YOUR INSTRUCTIONS: Begin at the first line of the data and copy each line through the one containing "COL=S.collection", that line included, with no pictures.

DATASET EXCERPT:
++++++

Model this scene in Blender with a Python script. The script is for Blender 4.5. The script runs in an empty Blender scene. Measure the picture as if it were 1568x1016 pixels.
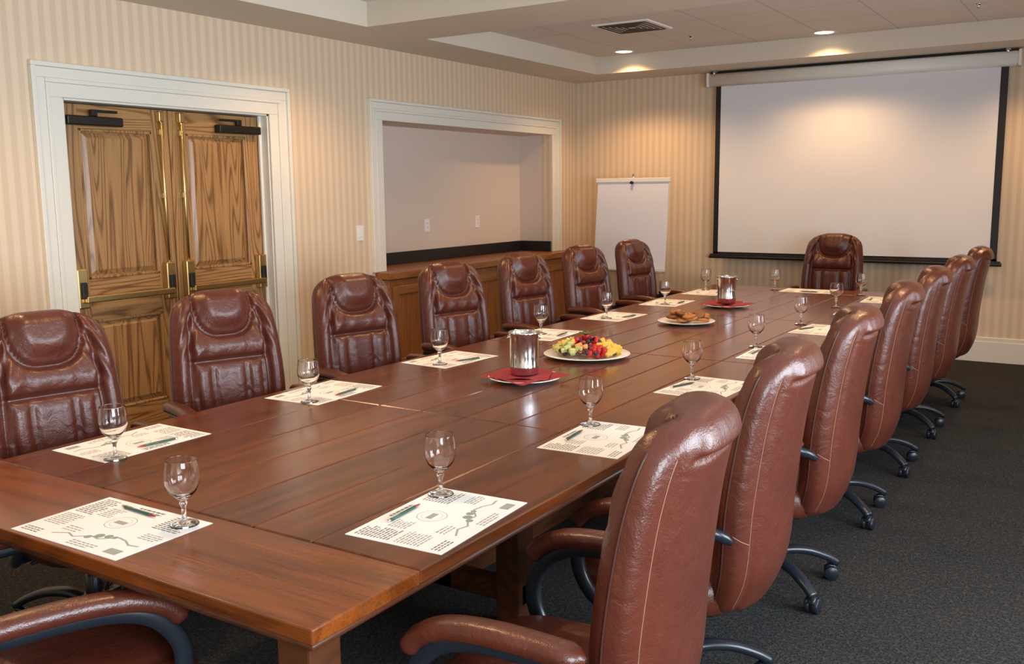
import bpy, bmesh, math, random
import numpy as np
from mathutils import Vector, Matrix
random.seed(7)
S=bpy.context.scene
COL=S.collection

# ---------------------------------------------------------------- materials
def newmat(name):
    m=bpy.data.materials.new(name); m.use_nodes=True
    nt=m.node_tree; b=nt.nodes["Principled BSDF"]
    return m,nt,b
def simple(name,col,rough=.5,metal=0,coat=0,**k):
    m,nt,b=newmat(name)
    b.inputs["Base Color"].default_value=(*col,1); b.inputs["Roughness"].default_value=rough
    b.inputs["Metallic"].default_value=metal; b.inputs["Coat Weight"].default_value=coat
    for a,v in k.items(): b.inputs[a.replace('_',' ')].default_value=v
    return m
def N(nt,t,**k):
    n=nt.nodes.new(t)
    for a,v in k.items(): setattr(n,a,v)
    return n
def math_(nt,op,a,b=None,c=None,clamp=False):
    n=N(nt,"ShaderNodeMath",operation=op); n.use_clamp=clamp
    for i,v in enumerate((a,b,c)):
        if v is None: continue
        if isinstance(v,(int,float)): n.inputs[i].default_value=v
        else: nt.links.new(v,n.inputs[i])
    return n.outputs[0]
def mixc(nt,f,a,b):
    n=N(nt,"ShaderNodeMix",data_type='RGBA')
    if isinstance(f,(int,float)): n.inputs[0].default_value=f
    else: nt.links.new(f,n.inputs[0])
    for i,v in ((6,a),(7,b)):
        if isinstance(v,tuple): n.inputs[i].default_value=(*v,1)
        else: nt.links.new(v,n.inputs[i])
    return n.outputs[2]
def noise(nt,vec,scale,detail=2,rough=.5,dist=0):
    n=N(nt,"ShaderNodeTexNoise"); n.inputs["Scale"].default_value=scale; n.inputs["Detail"].default_value=detail
    n.inputs["Roughness"].default_value=rough; n.inputs["Distortion"].default_value=dist
    if vec is not None: nt.links.new(vec,n.inputs["Vector"])
    return n.outputs["Fac"]
def bump(nt,b,h,strength,dist=.01):
    n=N(nt,"ShaderNodeBump"); n.inputs["Strength"].default_value=strength; n.inputs["Distance"].default_value=dist
    nt.links.new(h,n.inputs["Height"]); nt.links.new(n.outputs[0],b.inputs["Normal"])

def wood(name,dark,light,axis,rough=.35,coat=.0,ring=26,var=.3,cross=5.0,lng=.55,fig=.42,pores=.75,broad=.6,pw=2.2,fine=230.0):
    m,nt,b=newmat(name)
    g=N(nt,"ShaderNodeNewGeometry")
    sc=[cross]*3; sc[axis]=lng
    vm=N(nt,"ShaderNodeVectorMath",operation='MULTIPLY'); nt.links.new(g.outputs["Position"],vm.inputs[0]); vm.inputs[1].default_value=sc
    rnd=g.outputs["Random Per Island"]
    off=math_(nt,'MULTIPLY',rnd,37.0)
    va=N(nt,"ShaderNodeVectorMath",operation='ADD'); nt.links.new(vm.outputs[0],va.inputs[0]); nt.links.new(off,va.inputs[1])
    n1=noise(nt,va.outputs[0],1.0,1.0,.3,.2)
    sc2=[fine]*3; sc2[axis]=5.0
    vm2=N(nt,"ShaderNodeVectorMath",operation='MULTIPLY'); nt.links.new(g.outputs["Position"],vm2.inputs[0]); vm2.inputs[1].default_value=sc2
    n2=noise(nt,vm2.outputs[0],1.0,3,.6)
    r=math_(nt,'SINE',math_(nt,'ADD',math_(nt,'MULTIPLY',n1,ring*3.0),math_(nt,'MULTIPLY',n2,1.6)))
    r=math_(nt,'MULTIPLY_ADD',r,.5,.5)
    r=math_(nt,'POWER',r,pw)
    sc3=[26.0]*3; sc3[axis]=.8
    vm3=N(nt,"ShaderNodeVectorMath",operation='MULTIPLY'); nt.links.new(g.outputs["Position"],vm3.inputs[0]); vm3.inputs[1].default_value=sc3
    n4=noise(nt,vm3.outputs[0],1.0,3,.6)
    n3=noise(nt,va.outputs[0],.8,2)
    f=math_(nt,'ADD',math_(nt,'MULTIPLY',r,fig),math_(nt,'MULTIPLY',n2,pores))
    f=math_(nt,'ADD',f,math_(nt,'MULTIPLY_ADD',n4,broad,-.5*broad))
    f=math_(nt,'SUBTRACT',f,.14,clamp=True)
    c=mixc(nt,f,light,dark)
    v=math_(nt,'ADD',math_(nt,'MULTIPLY_ADD',rnd,var,1-var*.5),math_(nt,'MULTIPLY_ADD',n3,.2,-.10))
    h=N(nt,"ShaderNodeHueSaturation"); nt.links.new(c,h.inputs["Color"]); nt.links.new(v,h.inputs["Value"])
    nt.links.new(h.outputs[0],b.inputs["Base Color"])
    b.inputs["Roughness"].default_value=rough; b.inputs["Coat Weight"].default_value=coat; b.inputs["Coat Roughness"].default_value=.14
    bump(nt,b,n2,.12,.002)
    return m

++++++

WRITTEN RESPONSE:
Model this scene in Blender with a Python script. The script is for Blender 4.5. The script runs in an empty Blender scene. Measure the picture as if it were 1568x1016 pixels.
import bpy, bmesh, math, random
import numpy as np
from mathutils import Vector, Matrix
random.seed(7)
S=bpy.context.scene
COL=S.collection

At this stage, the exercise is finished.